Supplied data:

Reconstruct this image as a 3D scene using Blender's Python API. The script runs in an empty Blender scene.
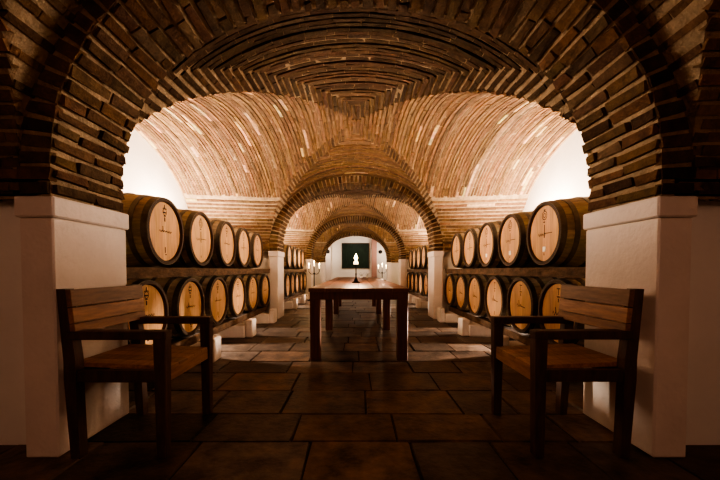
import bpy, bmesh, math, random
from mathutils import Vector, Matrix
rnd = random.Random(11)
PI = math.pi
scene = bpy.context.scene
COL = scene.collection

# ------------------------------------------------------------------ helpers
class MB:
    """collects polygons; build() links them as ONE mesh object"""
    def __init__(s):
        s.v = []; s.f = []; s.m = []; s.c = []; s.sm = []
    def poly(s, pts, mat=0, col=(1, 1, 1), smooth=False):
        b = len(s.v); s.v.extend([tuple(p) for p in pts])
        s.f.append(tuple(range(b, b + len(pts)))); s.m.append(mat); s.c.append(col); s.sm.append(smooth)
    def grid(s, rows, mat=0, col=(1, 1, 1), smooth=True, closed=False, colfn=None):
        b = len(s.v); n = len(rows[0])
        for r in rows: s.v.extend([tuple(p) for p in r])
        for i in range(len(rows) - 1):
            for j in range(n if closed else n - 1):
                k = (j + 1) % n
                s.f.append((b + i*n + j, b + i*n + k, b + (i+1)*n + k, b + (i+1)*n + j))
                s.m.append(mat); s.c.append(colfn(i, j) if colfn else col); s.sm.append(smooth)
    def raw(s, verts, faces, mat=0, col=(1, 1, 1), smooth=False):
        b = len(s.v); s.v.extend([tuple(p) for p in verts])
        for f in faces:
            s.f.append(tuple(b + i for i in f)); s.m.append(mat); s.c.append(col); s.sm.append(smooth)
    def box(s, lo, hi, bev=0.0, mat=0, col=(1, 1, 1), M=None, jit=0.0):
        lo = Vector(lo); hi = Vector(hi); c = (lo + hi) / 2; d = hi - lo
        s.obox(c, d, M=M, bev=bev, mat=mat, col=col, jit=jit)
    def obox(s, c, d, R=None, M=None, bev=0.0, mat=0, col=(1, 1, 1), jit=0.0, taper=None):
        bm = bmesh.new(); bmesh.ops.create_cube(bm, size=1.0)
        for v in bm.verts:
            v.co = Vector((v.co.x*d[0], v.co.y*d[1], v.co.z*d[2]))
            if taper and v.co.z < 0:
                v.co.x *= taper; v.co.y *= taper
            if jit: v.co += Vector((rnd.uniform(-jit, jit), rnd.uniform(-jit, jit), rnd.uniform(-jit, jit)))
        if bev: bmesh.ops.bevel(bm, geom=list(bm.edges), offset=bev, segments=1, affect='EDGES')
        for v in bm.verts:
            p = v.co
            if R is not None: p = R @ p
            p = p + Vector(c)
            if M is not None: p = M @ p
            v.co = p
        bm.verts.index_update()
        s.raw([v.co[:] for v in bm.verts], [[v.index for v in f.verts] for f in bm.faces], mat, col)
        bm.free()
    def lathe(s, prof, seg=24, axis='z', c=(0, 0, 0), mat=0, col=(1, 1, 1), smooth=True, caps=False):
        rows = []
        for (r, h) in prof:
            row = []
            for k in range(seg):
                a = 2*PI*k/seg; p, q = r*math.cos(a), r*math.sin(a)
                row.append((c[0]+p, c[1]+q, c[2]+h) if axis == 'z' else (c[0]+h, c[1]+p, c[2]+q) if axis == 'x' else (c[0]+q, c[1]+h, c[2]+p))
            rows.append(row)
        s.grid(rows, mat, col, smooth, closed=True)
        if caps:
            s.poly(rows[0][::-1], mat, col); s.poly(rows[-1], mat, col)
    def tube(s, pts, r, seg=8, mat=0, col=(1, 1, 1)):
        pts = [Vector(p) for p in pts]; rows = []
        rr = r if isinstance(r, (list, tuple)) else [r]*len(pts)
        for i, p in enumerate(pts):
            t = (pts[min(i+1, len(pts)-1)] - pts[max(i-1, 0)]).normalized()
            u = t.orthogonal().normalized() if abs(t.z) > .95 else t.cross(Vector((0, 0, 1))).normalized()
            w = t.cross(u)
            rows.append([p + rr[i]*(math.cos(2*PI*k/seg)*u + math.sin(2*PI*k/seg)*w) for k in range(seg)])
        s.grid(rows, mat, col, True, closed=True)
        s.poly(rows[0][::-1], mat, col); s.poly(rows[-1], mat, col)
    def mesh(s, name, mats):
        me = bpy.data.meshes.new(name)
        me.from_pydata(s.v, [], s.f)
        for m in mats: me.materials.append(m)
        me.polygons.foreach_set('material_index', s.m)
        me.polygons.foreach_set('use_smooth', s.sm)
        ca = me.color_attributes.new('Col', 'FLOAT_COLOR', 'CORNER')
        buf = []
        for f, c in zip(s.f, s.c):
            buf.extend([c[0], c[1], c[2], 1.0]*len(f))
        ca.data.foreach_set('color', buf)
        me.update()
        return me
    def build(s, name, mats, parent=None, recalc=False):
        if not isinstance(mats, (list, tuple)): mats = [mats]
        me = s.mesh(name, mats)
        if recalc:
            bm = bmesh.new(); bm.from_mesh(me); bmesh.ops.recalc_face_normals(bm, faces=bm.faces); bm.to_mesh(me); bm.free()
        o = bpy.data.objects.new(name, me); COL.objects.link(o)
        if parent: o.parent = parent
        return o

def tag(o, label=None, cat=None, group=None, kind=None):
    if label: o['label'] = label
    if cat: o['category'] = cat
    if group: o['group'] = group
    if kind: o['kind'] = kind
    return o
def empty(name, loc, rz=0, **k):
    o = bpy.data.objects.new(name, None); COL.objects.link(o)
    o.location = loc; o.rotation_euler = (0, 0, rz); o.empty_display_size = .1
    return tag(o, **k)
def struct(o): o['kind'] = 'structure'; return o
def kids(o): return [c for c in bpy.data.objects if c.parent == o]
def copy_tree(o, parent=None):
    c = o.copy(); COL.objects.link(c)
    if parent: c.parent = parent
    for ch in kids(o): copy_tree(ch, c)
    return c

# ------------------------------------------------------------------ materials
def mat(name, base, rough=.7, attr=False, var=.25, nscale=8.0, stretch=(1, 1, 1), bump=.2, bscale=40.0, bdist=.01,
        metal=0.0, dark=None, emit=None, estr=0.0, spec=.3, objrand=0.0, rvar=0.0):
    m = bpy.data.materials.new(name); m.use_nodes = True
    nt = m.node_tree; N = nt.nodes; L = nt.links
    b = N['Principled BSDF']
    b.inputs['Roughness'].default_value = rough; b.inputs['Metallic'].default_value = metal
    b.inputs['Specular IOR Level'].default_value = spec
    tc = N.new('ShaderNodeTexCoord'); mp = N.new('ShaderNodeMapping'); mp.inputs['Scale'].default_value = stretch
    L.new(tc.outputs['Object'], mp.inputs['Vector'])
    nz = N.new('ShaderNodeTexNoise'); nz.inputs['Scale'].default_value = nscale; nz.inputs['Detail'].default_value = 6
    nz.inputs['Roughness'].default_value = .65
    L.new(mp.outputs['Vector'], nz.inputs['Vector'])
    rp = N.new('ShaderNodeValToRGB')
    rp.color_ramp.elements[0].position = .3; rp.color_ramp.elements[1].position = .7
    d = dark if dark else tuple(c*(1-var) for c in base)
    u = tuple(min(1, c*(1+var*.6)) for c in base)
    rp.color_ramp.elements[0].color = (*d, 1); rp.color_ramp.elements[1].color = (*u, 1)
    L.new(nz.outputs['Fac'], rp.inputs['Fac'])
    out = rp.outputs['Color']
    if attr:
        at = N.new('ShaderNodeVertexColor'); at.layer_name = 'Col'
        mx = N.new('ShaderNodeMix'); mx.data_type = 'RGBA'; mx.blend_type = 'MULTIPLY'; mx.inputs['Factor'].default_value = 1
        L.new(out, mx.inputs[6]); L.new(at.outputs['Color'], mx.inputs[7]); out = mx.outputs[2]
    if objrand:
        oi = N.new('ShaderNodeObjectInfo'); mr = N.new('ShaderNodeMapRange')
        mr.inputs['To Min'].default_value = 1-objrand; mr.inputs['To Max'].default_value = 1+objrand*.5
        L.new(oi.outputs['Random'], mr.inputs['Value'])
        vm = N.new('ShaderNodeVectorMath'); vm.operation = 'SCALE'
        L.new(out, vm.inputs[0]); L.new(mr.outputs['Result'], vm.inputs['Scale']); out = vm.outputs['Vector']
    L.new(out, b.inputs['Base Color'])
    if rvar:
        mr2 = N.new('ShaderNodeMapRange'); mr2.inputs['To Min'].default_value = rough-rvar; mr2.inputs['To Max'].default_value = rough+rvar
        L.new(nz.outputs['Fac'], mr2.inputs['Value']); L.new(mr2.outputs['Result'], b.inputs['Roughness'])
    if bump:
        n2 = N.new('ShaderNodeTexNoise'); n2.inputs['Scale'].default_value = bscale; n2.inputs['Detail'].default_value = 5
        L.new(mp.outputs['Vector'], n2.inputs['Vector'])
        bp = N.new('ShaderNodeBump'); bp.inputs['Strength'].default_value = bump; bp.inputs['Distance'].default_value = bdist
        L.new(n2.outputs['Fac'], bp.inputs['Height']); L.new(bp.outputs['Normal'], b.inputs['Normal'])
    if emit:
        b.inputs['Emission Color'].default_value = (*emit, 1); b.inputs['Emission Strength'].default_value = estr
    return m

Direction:
Write out again exactly the lines from the start of the data above through the line containing "COL = scene.collection", inclusive, excluding any pictures.

Worked solution:
Reconstruct this image as a 3D scene using Blender's Python API. The script runs in an empty Blender scene.
import bpy, bmesh, math, random
from mathutils import Vector, Matrix
rnd = random.Random(11)
PI = math.pi
scene = bpy.context.scene
COL = scene.collection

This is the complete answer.